In any case, triple j cited this as a factor in the success of "Heat Waves" (the song) when it topped the poll, and a year later, Billboard cited triple j's article to re-iterate that fact. This niche subculture is now a part of us all, a part of us all, a part of us all, you get the drift. It obviously doesn't explain the next-level degree of success that the song ended up with, but it's nothing if not a solid early barometer on the potential of how the song can affect someone. I mean the Hottest 100 votes do as well, but people like to cast doubts on how seriously people like the songs that they vote for, especially to explain away the popularity of underwhelming songs they don't care about. Absolutely no one is accusing the fanfic author of only mildly tolerating the song. The one weird trick to prove your undying love of a song, truly it doesn't get much weirder.

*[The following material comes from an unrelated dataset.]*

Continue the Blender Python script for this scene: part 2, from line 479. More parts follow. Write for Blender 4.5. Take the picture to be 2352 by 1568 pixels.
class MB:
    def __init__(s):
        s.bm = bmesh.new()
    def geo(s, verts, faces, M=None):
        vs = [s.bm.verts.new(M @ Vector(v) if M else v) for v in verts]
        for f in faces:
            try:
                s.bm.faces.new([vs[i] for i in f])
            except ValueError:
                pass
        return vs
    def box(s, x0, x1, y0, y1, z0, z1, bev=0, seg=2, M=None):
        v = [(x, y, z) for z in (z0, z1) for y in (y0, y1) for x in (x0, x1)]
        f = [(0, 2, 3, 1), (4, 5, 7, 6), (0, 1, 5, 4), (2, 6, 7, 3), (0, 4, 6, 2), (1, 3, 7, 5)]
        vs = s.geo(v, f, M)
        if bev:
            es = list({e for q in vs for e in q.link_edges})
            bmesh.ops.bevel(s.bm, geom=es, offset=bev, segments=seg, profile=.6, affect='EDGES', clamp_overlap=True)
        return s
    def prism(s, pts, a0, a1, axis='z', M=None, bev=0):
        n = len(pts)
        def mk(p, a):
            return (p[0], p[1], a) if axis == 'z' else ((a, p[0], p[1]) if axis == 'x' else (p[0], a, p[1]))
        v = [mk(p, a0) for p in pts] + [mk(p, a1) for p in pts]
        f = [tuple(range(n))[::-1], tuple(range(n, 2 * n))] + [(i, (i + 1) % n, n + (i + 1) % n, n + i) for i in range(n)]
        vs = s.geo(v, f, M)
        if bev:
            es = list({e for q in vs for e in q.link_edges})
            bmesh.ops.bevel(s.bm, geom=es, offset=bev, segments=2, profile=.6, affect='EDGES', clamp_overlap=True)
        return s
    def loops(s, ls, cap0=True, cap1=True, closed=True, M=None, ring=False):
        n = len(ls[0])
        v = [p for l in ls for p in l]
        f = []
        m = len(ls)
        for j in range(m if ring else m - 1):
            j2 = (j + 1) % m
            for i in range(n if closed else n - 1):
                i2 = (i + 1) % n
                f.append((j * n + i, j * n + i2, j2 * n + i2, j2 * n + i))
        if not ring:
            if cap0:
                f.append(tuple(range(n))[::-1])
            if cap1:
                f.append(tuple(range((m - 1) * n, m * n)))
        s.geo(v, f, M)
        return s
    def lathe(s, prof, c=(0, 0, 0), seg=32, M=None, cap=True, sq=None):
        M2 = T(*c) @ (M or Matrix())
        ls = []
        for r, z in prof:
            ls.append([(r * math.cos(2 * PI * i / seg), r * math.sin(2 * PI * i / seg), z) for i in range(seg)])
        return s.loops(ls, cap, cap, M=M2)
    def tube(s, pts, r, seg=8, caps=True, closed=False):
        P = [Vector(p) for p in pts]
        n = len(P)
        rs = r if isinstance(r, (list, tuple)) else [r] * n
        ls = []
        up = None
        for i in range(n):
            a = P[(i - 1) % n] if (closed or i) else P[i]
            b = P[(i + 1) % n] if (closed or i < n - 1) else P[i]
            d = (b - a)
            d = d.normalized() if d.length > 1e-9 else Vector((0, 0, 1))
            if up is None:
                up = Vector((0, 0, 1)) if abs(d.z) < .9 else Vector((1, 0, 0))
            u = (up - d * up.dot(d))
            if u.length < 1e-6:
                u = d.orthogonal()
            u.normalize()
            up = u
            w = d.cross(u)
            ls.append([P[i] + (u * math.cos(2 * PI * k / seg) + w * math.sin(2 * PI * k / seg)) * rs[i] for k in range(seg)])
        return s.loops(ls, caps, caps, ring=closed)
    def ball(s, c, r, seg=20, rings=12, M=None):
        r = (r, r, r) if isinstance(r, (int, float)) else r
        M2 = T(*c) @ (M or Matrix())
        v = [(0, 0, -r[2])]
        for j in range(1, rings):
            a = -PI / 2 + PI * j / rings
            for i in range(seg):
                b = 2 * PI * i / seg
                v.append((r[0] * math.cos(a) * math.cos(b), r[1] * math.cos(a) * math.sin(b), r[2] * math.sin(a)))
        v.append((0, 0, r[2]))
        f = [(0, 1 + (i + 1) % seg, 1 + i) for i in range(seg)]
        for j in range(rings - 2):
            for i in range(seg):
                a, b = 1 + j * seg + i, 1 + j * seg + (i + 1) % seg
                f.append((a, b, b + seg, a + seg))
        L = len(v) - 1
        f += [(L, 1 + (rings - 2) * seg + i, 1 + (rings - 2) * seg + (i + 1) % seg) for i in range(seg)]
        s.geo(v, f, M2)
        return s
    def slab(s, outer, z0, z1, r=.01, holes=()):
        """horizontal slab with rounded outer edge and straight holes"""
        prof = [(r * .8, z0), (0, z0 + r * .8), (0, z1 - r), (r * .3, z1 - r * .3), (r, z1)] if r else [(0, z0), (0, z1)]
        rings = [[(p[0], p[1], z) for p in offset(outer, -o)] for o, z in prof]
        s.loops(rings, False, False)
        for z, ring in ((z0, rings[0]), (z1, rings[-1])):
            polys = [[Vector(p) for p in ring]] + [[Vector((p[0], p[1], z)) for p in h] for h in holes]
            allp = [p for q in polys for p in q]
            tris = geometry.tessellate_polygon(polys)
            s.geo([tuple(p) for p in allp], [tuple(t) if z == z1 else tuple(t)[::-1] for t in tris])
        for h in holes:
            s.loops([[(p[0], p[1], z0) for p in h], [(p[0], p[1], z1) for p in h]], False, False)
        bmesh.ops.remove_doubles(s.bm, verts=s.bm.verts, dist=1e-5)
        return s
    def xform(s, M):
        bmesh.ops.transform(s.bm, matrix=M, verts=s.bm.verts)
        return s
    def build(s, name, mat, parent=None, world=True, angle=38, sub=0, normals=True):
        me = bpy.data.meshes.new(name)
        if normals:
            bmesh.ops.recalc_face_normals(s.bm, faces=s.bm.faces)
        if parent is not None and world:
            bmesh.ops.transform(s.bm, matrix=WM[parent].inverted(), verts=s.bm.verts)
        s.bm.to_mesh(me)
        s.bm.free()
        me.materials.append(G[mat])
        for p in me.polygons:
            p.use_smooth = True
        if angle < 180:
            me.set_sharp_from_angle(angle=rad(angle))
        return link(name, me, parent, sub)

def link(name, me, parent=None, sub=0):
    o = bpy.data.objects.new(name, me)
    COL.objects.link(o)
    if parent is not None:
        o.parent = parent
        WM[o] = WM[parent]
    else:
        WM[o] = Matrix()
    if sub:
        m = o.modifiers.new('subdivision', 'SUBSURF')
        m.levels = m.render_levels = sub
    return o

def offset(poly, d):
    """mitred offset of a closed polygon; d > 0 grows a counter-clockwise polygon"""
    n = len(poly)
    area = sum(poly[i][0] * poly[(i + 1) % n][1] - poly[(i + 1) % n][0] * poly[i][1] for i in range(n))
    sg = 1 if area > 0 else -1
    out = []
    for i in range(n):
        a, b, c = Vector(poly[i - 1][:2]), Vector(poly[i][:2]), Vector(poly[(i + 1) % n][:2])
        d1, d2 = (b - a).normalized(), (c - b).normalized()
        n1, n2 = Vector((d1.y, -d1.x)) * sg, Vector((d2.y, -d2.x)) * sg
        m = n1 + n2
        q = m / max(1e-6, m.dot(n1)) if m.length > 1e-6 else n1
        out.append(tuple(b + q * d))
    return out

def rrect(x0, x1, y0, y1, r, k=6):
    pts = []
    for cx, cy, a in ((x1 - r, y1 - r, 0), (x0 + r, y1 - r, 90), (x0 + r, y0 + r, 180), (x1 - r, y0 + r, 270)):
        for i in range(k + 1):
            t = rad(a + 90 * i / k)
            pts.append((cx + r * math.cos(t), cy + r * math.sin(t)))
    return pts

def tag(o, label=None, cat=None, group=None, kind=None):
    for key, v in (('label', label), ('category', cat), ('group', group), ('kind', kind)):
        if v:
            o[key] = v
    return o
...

I should probably at some point here offer my actual thoughts on the song. Generally I've never liked it as much, or hated it as much as I've probably been supposed to at the relevant times. When something becomes this big, you tend to feel obligated to scrutinise it with a more powerful microscope (I will pause myself from linking to that Vance Joy song again just this once), but often times I just get so detached from the process of songs blowing up that I don't feel like I can muster the interest to do so. It's a pleasant chorus, the song avoids some of those bizarre lyrical trappings on the rest of the album, I just gravitate to other Glass Animals songs more.